**Directive**. Print nothing but the lines from the start of the listing below through the line that contains "SC = bpy.context.scene; COL = SC.collection". Do not include the pictures.
* START Stored rows *
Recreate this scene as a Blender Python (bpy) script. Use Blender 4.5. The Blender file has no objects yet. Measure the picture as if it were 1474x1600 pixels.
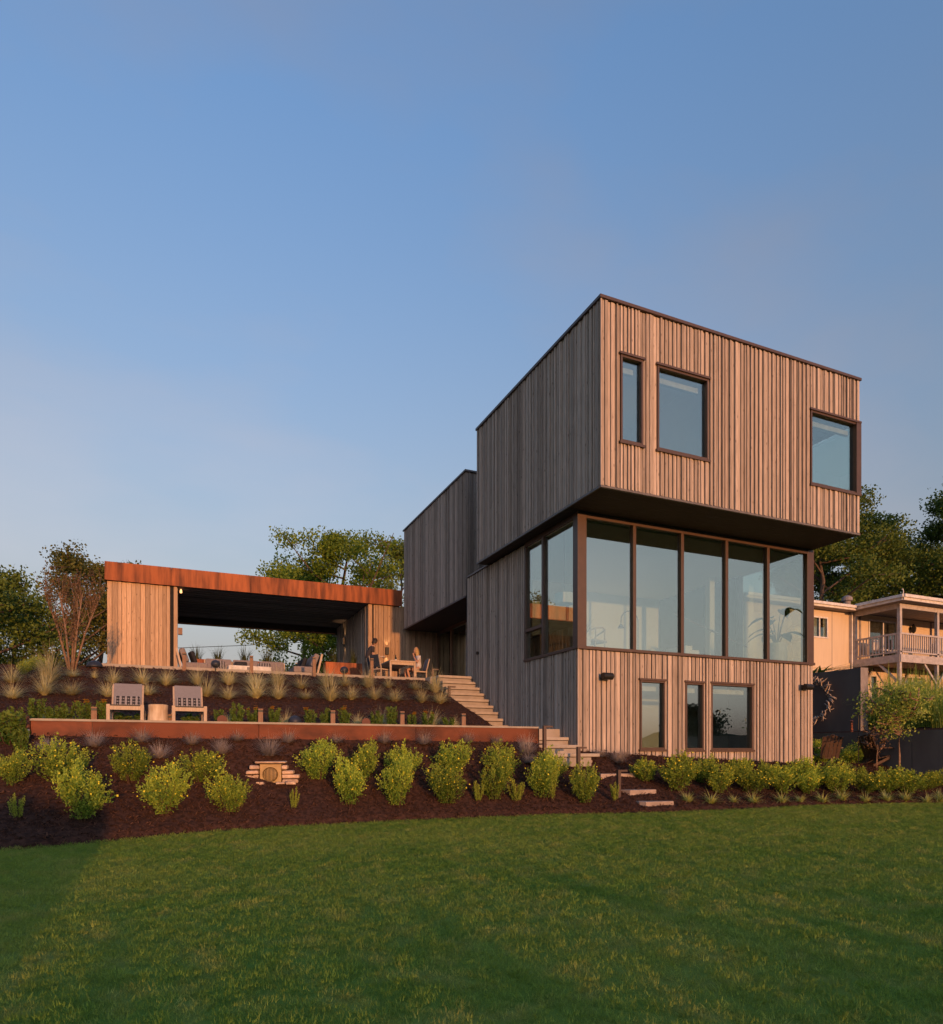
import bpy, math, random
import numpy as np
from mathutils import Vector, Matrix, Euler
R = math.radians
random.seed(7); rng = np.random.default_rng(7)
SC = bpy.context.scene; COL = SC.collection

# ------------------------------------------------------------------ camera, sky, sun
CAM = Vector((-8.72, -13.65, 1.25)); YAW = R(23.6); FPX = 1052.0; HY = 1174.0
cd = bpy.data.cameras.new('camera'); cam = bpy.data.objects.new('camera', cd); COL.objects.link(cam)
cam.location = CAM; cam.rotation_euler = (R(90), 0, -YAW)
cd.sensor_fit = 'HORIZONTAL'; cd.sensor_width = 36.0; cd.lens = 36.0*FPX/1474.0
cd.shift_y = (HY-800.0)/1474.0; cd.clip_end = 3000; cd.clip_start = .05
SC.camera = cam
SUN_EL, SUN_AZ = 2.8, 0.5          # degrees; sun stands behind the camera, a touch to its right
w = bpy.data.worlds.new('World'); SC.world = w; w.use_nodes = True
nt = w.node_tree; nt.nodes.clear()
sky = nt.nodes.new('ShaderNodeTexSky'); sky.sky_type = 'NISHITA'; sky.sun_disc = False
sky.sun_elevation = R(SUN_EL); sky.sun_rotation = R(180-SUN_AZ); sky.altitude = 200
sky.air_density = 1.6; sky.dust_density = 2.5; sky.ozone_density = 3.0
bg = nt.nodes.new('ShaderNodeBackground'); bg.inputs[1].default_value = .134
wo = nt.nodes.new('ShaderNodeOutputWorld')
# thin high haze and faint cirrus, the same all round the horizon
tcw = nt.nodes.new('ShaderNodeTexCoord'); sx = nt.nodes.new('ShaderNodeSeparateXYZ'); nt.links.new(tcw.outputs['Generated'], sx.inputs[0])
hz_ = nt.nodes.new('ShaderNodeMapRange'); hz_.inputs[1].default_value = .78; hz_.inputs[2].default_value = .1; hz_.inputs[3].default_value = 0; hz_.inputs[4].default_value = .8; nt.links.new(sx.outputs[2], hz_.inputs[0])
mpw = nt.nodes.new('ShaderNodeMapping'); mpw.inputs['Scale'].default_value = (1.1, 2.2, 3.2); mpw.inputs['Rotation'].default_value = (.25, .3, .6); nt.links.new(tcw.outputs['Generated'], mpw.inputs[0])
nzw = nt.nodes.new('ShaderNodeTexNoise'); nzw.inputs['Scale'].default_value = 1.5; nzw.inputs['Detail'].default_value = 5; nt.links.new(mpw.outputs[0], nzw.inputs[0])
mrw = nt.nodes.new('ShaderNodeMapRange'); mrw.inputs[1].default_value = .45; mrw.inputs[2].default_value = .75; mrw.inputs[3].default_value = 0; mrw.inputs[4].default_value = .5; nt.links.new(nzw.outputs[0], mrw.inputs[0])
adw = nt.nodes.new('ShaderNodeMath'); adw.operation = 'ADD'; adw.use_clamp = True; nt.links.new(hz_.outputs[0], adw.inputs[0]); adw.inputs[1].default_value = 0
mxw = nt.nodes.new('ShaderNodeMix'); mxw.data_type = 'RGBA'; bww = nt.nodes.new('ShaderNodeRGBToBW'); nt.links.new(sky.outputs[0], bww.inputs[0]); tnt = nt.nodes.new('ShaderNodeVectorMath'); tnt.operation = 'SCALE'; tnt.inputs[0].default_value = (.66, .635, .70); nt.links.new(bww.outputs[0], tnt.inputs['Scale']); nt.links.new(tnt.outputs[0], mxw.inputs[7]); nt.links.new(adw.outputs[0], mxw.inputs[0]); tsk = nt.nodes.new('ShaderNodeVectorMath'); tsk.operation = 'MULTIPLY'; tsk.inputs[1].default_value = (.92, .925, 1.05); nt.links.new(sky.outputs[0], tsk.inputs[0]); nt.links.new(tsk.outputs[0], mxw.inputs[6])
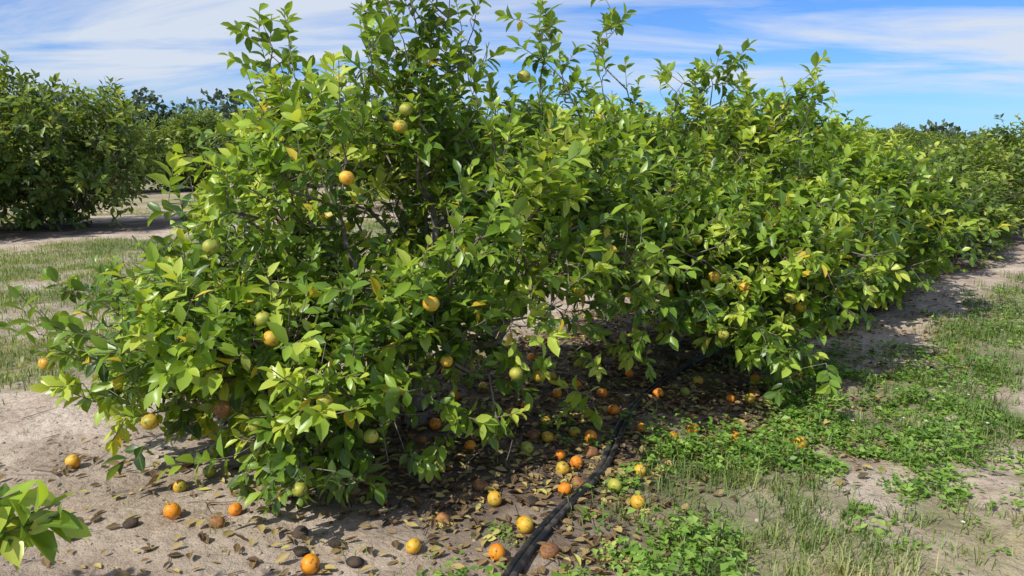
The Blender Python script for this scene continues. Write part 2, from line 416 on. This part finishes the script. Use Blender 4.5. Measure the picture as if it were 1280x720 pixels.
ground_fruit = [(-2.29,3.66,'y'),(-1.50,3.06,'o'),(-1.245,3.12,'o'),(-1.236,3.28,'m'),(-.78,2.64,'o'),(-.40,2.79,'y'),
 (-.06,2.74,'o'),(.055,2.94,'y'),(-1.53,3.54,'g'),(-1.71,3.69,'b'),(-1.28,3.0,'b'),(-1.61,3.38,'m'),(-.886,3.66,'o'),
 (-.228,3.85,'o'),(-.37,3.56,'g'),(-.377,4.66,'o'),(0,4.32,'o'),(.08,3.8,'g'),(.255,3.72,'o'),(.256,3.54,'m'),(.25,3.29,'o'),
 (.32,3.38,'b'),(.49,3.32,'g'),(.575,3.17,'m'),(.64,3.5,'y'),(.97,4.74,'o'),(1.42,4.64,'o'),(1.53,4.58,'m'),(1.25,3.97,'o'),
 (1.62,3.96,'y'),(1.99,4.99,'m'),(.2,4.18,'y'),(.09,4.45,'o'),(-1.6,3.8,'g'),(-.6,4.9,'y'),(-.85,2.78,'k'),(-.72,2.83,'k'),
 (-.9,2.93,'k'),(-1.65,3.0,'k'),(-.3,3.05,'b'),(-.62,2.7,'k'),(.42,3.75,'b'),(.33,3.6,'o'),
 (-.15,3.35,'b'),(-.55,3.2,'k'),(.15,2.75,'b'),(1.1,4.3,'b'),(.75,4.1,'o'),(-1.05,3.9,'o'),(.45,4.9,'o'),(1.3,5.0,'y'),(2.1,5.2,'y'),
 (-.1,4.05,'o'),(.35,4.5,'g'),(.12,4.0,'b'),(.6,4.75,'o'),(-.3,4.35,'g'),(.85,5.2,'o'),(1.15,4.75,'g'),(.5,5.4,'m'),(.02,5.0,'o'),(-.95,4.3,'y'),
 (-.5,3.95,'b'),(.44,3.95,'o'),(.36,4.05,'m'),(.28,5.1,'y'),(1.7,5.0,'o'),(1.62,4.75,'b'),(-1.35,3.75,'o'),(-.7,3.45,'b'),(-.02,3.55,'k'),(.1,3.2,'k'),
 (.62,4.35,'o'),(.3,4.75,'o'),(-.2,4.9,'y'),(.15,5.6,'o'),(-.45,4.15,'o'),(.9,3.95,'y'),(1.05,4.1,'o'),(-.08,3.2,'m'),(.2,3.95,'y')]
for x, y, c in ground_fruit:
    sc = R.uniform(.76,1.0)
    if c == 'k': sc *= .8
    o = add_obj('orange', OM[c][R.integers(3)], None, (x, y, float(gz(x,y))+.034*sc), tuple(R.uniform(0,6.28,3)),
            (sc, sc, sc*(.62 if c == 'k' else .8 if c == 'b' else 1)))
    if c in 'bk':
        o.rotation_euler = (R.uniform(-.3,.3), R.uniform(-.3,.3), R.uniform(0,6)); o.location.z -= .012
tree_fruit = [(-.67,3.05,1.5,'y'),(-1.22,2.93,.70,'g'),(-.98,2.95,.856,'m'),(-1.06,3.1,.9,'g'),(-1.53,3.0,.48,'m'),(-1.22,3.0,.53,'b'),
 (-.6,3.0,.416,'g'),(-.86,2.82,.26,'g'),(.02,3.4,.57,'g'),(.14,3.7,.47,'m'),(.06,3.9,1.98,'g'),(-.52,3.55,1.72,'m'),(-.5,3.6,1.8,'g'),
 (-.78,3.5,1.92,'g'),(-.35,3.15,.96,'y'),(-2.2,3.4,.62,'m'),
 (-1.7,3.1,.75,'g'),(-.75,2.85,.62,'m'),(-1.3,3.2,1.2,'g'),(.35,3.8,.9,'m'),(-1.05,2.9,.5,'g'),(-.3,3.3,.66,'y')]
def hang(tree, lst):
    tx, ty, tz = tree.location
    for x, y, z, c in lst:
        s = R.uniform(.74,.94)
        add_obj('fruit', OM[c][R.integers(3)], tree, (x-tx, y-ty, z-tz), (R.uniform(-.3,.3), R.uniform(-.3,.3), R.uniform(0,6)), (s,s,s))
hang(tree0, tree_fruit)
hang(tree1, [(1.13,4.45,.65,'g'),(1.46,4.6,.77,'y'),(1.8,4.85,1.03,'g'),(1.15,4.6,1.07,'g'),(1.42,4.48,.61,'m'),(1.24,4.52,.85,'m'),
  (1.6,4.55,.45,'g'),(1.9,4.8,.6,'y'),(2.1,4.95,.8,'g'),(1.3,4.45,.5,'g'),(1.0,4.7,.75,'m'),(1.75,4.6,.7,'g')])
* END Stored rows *
**Task response**.
Recreate this scene as a Blender Python (bpy) script. Use Blender 4.5. The Blender file has no objects yet. Measure the picture as if it were 1474x1600 pixels.
import bpy, math, random
import numpy as np
from mathutils import Vector, Matrix, Euler
R = math.radians
random.seed(7); rng = np.random.default_rng(7)
SC = bpy.context.scene; COL = SC.collection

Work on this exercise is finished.